日本大百科全書(ニッポニカ) 「山脈」の意味・わかりやすい解説
山脈
さんみゃく
mountain range
mountain chain
連続して脈状に一定の方向に連なる山地をいう。世界における大山脈は、台地や高原と異なり、特定の地帯に分布している。環太平洋造山帯やアルプス‐ヒマラヤ造山帯の山脈群はその例である。この両造山帯の分布と大陸の配置関係は、プレートテクトニクス説で説明されている。世界の各地の山脈は、成因、形成の時代、形や位置などを指標にして区分されている。
[有井琢磨]
成因による区分
この区分による山脈として、褶曲(しゅうきょく)山脈と断層山脈がある。褶曲山脈は、山脈の地質構造が褶曲作用で形成されたものである。世界の大山脈は褶曲運動を主体とする地殻運動で生じたものである。褶曲によって生じた尾根を背斜、谷を向斜とよんでいる。陸上では絶えず侵食作用が働いているので、褶曲の構造が完全に地形に現れている山脈は、ほとんど存在していない。フランスとスイスの間にあるジュラ山脈は、褶曲構造と山脈の起伏が比較的一致した例として知られている。侵食作用を受けて褶曲の背斜部が谷になり、向斜部が尾根になるような場合が多い。ヨーロッパのアルプス山脈・ピレネー山脈・ウラル山脈、北アメリカのアパラチア山脈・ロッキー山脈などでは、山脈の地形と複雑な褶曲構造の関係がよく調査されている。

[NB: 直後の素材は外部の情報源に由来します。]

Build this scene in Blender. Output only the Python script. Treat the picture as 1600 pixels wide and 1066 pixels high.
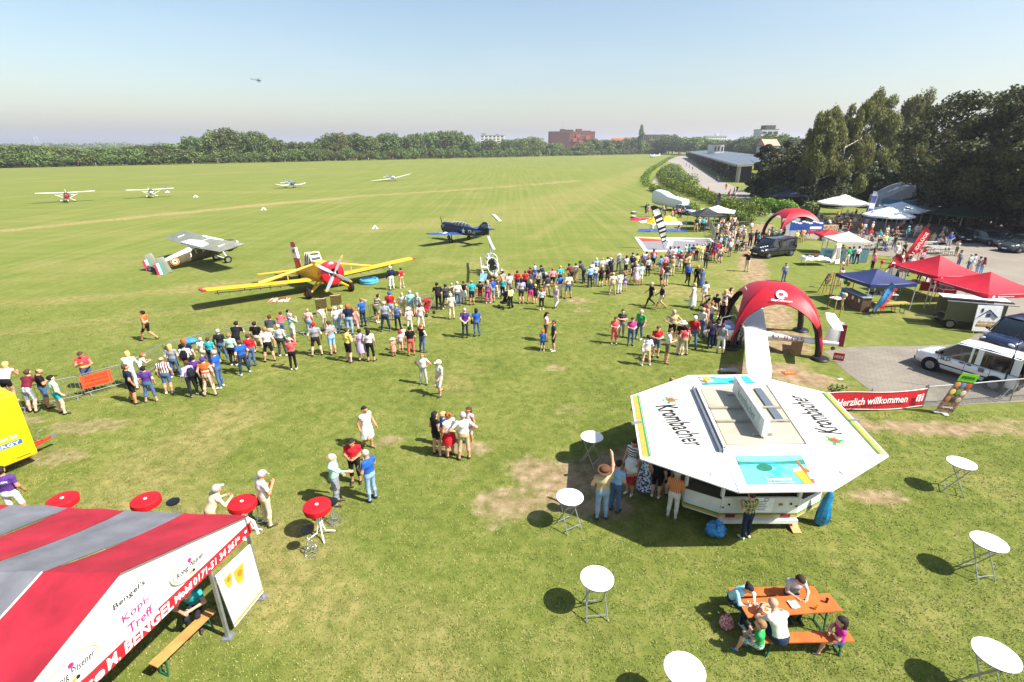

断層運動で形成された山脈を、断層山脈とよんでいる。この山脈は、断層変位で生じた断層崖(がい)とよばれる急崖で限られている。地塁山脈は、山脈の両側(またはその周縁)が断層崖で限られた山脈である。日本には地塁山脈の発達が良好であり、本州の木曽(きそ)・赤石・鈴鹿(すずか)などの山脈はその適例である。傾動地塊山脈は、山脈の一方の側が断層崖、他の側は傾いた山地斜面からなる地形である。アメリカのシエラ・ネバダ山脈はその典型として知られる。
[有井琢磨]
時代による区分
古生代に生じた山脈(パレイデンPaläiden)、中生代から新生代にかけて生じた山脈など、形成された地質時代によって山脈を区分することがある。前者の例としてヨーロッパのカレドニア山脈・ヘルシニア(バリスカン)山脈、後者の例として環太平洋造山帯およびアルプス‐ヒマラヤ造山帯の山脈などがあげられる。
[有井琢磨]
形・位置による区分
円弧状の一部をなすように配列する山脈を弧状山脈という。日本列島を含むアジア大陸周縁部には、この地形の発達が著しい。対曲・連鎖・平行・雁行(がんこう)・分岐などの諸型がある。主分水嶺(ぶんすいれい)の位置にある山脈を脊梁山脈(せきりょうさんみゃく)といい、この典型的な例はロッキー山脈である。